「世間」とは何か
『「世間」とは何か』を読んだよ。阿部謹也シリーズ第3弾。
いよいよ「世間」の本丸本…と思ったら、ちょっと予想外の内容。
日本人が世間に対して思っていたことや対峙していたことを、過去の文学作品の中から探り出そうという試みの本だよ。
万葉集の和歌から始まって、徒然草の吉田兼好、親鸞らの真宗教団の教え、江戸時代に入っては井原西鶴、近代は夏目漱石、永井荷風、金子光晴らの作品を取り上げているよ。
そういう意味で理屈を捏ねていないから、読みやすかったよ。引用とその解説というパターンの繰り返しも多かったし。
で、自分に振り返ってみて。
社会の法律だとか規則とかより、世間様の常識とか礼儀が優先しているような気がするんだ。そして、ほとんどの人が振り回されているような…。それがいいようで悪いような…。いや、イヤだと思っていても、それを無視する勇気もない。結局、どう自分の中で折り合いをつけていくかなんだろうね。
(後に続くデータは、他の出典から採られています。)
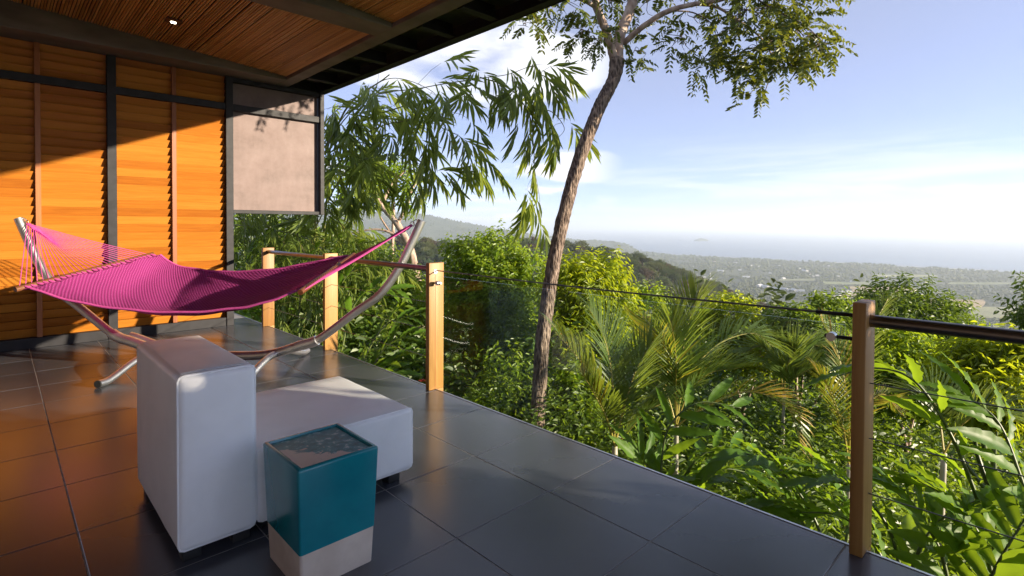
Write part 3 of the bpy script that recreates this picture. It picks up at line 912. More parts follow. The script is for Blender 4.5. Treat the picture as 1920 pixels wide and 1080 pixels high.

最後に引用。夏目漱石『坊ちゃん』について、筆者が語る。
明治以来私達は、私達を拘束している「世間」の存在に感づいていたにもかかわらず、それを対象化することができず、そのために坊ちゃんに身を寄せて架空の世界の中で「世間」をやっつける楽しみを味わってきたのである。文学の世界を持って、世間との折り合いをつけるという例か…。